With the completion of the Annapolis Conference, and the revival of US-sponsored direct negotiations between the Israelis and Palestinians, the Administration is, again, thoroughly engaged in attempting to succeed where its predecessors have failed.

The U.S. is, once again, seeking a lasting peace agreement between the two sides. 

We must approach Israeli-Palestinian peacemaking with due caution, discretion, and prudence and must not assume the existence of a viable Palestinian partner for peace.

Abbas, for example, has taken few steps that could be considered conducive to peace.

He joined a unity government with Hamas earlier this year, and would have remained in such an arrangement had Hamas not decided to oust Fatah forces from Gaza in June.

We continue to receive public reports of renewed attempts to reach a modicum with Hamas, in which Abbas would again assume the role of a junior partner. 

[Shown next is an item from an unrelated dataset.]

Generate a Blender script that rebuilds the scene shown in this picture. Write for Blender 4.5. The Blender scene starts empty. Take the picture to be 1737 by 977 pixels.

Abbas is also the head of the Fatah organization—a group that, since the Palestinian war against Israel in September 2000, has carried out more terror attacks against Israeli targets than either Hamas or Islamic Jihad.

Meanwhile, Prime Minister Fayyed, who has gained a reputation as an effective technocrat and a truly moderate, independent voice, has been given a marginal role in the post-Annapolis framework, while the “old guard” of Fatah is empowered and charged with negotiating with Israel. 

Mr. Chairman, U.S. law is as clear, as Fatah’s old guard is opaque.

A recent op-ed in the Jerusalem Post that I authored with my dear friend and colleague Congresswoman Shelley Berkeley, argued for providing the Palestinians with a political objective that finally sets and enforces higher standards for their behavior, providing consequences if they fail to perform.

We must not substitute hope for reality. 

Despite the uncertainties raised by the current process, one thing remains certain: we must finally stop following in Oslo’s missteps.

I want to thank our distinguished witnesses for appearing before the Committee today, and I look forward to receiving your remarks.